Belfast Telegraph

Frankie Boyle joke about IRA killing Tories causes outcry

Frankie Boyle has caused a stir over a joke on his show about the IRA
Frankie Boyle has caused a stir over a joke on his show about the IRA
Lord Tebbit was pulled out of the rubble after the 1984 Brighton bomb, which left his wife paralysed

By Staff Reporter

Tory peer Lord Tebbit has called on the BBC to ban comedian Frankie Boyle after a controversial joke about the IRA.

On his BBC Two programme last week the Scottish comedian said it might be a relief for Theresa May to resign after having spent a weekend at Chequers with leading Brexiteer Conservative politicians. "Where the f*** are the IRA when you need them?" he joked.

Lord Tebbit last night told the Belfast Telegraph: "The man should be banned from broadcasting on the BBC. What he said was highly offensive. IRA terrorist attacks are no laughing matter and the BBC shouldn't have him on television."

Lord Tebbit was pulled out of the rubble after the 1984 Brighton bomb, which left his wife paralysed.

Ulster Unionist MLA Doug Beattie said Mr Boyle's joke insulted victims and went "well beyond bad taste".

DUP MP Gregory Campbell described it as a "stupid, puerile pathetic so-called joke" and said broadcasting the material raised serious questions for the BBC.

He said it was important to remember that the IRA had tried to kill Prime Minister John Major and his Cabinet in a mortar attack on Downing Street in February 1991.

On Frankie Boyle's New World Order on BBC Two last week, the comic said: "Theresa May has offered to resign if she can get her deal through... it's probably a relief for her.

"I mean, she spent the weekend at Chequers with her worst enemies - like Boris Johnson, Jacob Reese Mogg, Michael Gove, Iain Duncan Smith, all in one place.

"Where the f*** are the IRA when you need them? All these groups that keep getting back together. What about the guys that would really help us?"

The BBC defended the programme. It said: "Frankie Boyle's New World Order was shown after 10pm on BBC Two and its content is within audience expectations for a post-watershed, topical, satirical programme from a comedian whose style and tone are well-established.

"Within the same programme Frankie clearly acknowledges the brutality of the IRA's activities."

Later in the programme the comedian referred to the security dangers that might follow a hard border.

He said it would a "horrible thing" to think that the Troubles might kick off again.
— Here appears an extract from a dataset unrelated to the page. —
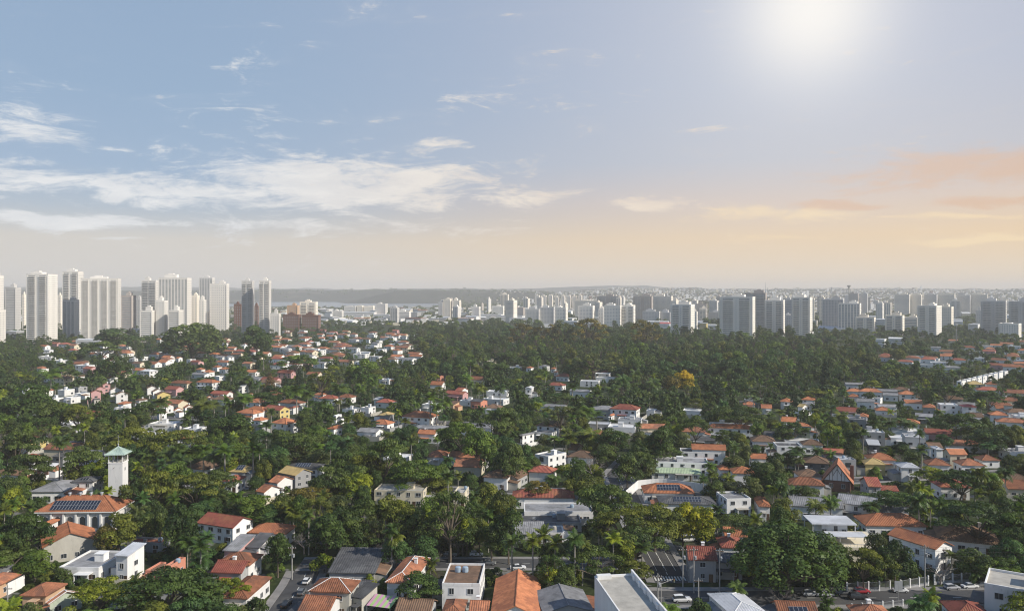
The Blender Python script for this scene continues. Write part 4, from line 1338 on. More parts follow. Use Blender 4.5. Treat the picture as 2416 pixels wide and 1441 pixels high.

He added he couldn't imagine a British soldier wanting to stand in the rain waiting to get his legs blown off by "a local butcher".

The DUP questioned the BBC's decision to broadcast a "joke which wasn't funny" about the IRA killing politicians.

Mr Campbell said: "In 1991 the IRA tried to wipe out the cabinet in a mortar attack on Downing Street. Thankfully, they failed. Seven years earlier five people were killed in the Brighton bomb attack during the Conservative Party conference.

"Given the IRA's record of murdering and maiming politicians, Frankie Boyle's words are deeply insensitive. This is not humour. It raises serious questions that the BBC broadcast such distasteful material."

Me Beattie said: "If killing politicians is funny, perhaps Boyle's next joke will seek to find humour in the brutal murder of Jo Cox?

"Or if terrorist murders in general are a source of mirth, will he seek to mock the innocent people murdered by a terrorist fanatic in the two mosques in New Zealand the other week?

"Perhaps he thinks the IRA's murder of two young boys in Warrington in 1993 is a source of humour."

He insisted the joke went "well beyond bad taste".

He added: "It reflects a time when the IRA murdered political representatives in an attempt to press their will through force on others.

"That is called fascism. In making light of it, Boyle belittles the IRA's murders and steps beyond the satirical comedy used during the Troubles that never attacked victims.

"Humour has always been part and parcel of how we have dealt with our troubled past.

"We have laughed at ourselves during some of the worst atrocities imaginable, but in doing so we never allowed that humour to focus on the victims.

"Frankie Boyle's attempt at humour missed the mark spectacularly.

"Personally, I have more respect for the memory of people like Airey Neave, Robert Bradford, Sir Norman Stronge, Sir Anthony Berry, Ian Gow and Edgar Graham, just some of the politicians who were murdered by Irish republican terrorists."

Four years ago there were calls for Feile an Phobail to drop Mr Boyle over jokes he made about children with Down's syndrome.

The organisers refused to do so, leading to protests outside their offices.